1. Since joining in 2012, what has been your strategy for successfully implementing SSC at UCM?

It’s important to have this initiative elevated on campus. For us, having a leadership team has been critical. The vice provost for enrollment management leads the SSC Leadership Team, and we’ve assigned one academic advisor per college, as well as the academic deans, to participate on the team. This team gathers monthly to discuss what’s working, what’s not, and to share strategies and best practices.

By elevating this issue, we’ve empowered key stakeholders to take ownership over the challenges their particular college faces. Opening the lines of communication across campus and vesting ownership has created an enthusiastic atmosphere about what we’re doing with SSC that has infiltrated our advising culture.

2. What has changed the most for you at UCM since joining SSC?

Before, we knew we needed to focus more seriously on student success. We had been trying to tackle some of these issues independently, but it wasn’t until joining SSC that we began to address it in a more organized way. Now, we are coordinated and more unified in our efforts—working together, rather than in silos, to overcome barriers to student success.
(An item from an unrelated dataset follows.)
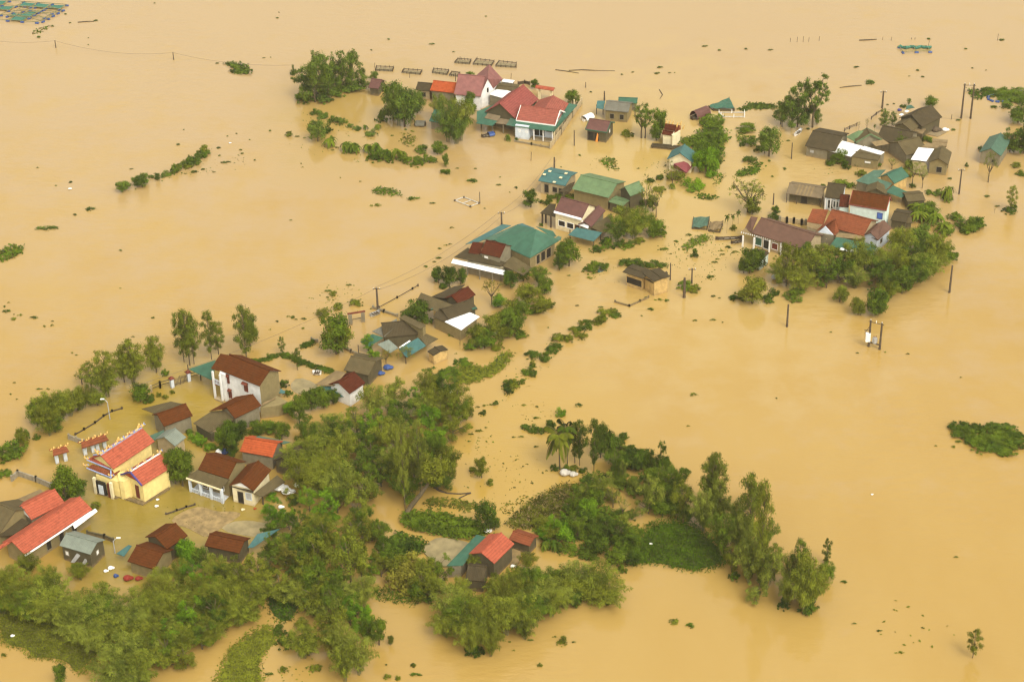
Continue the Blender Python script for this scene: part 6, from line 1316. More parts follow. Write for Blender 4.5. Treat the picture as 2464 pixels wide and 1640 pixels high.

SSC has also made us more proactive in our advising. Previously we struggled with having instantaneous access to the data and information in order to be preemptive—now we’re trying to get ahead of the issues before they present themselves. The more proactive we can be in our advising efforts, the more successful we’ll be in helping students persist and ultimately complete. That’s the goal, and SSC is a tool that helps in getting there.

3. Can you give an example of how you’ve become more proactive?

Rather than waiting for students to come to us, we’re now finding those students who are showing early signs of risk and intervening before it’s too late.

Most recently, we’ve embraced SSC’s “Murky Middle” research and started to conduct targeted advising campaigns to identify and then communicate to those students who might be showing subtle signs of risk but have been flying under the radar. Personalized and targeted communication can help them get back on track.

Also, something that often goes overlooked is appreciative advising for those higher-performing students. Positive encouragement can go a long way to ensure students don’t slip in the wrong direction. Just a simple “job well done” and “keep it up” can be really powerful.

SSC enables us to be targeted and focused in our approach, but in a scalable and manageable way.

4. I know you’re also involved with other initiatives at EAB—taking full advantage of what we have to offer. Can you talk about those?

We’re really trying to take a 360-degree approach, and we’re turning to EAB as a tool for a comprehensive solution across the board. Just as SSC has been an integral part of helping us address barriers to completion, the work we’ve done with EAB in partnership with the Gates Foundation and through Academic Performance Solutions will allow us to drill down on other issues like cost, capacity, and enrollment management.

All of these EAB programs complement one another and will give us greater, more complete insight into how things are working on our campus and where we can improve.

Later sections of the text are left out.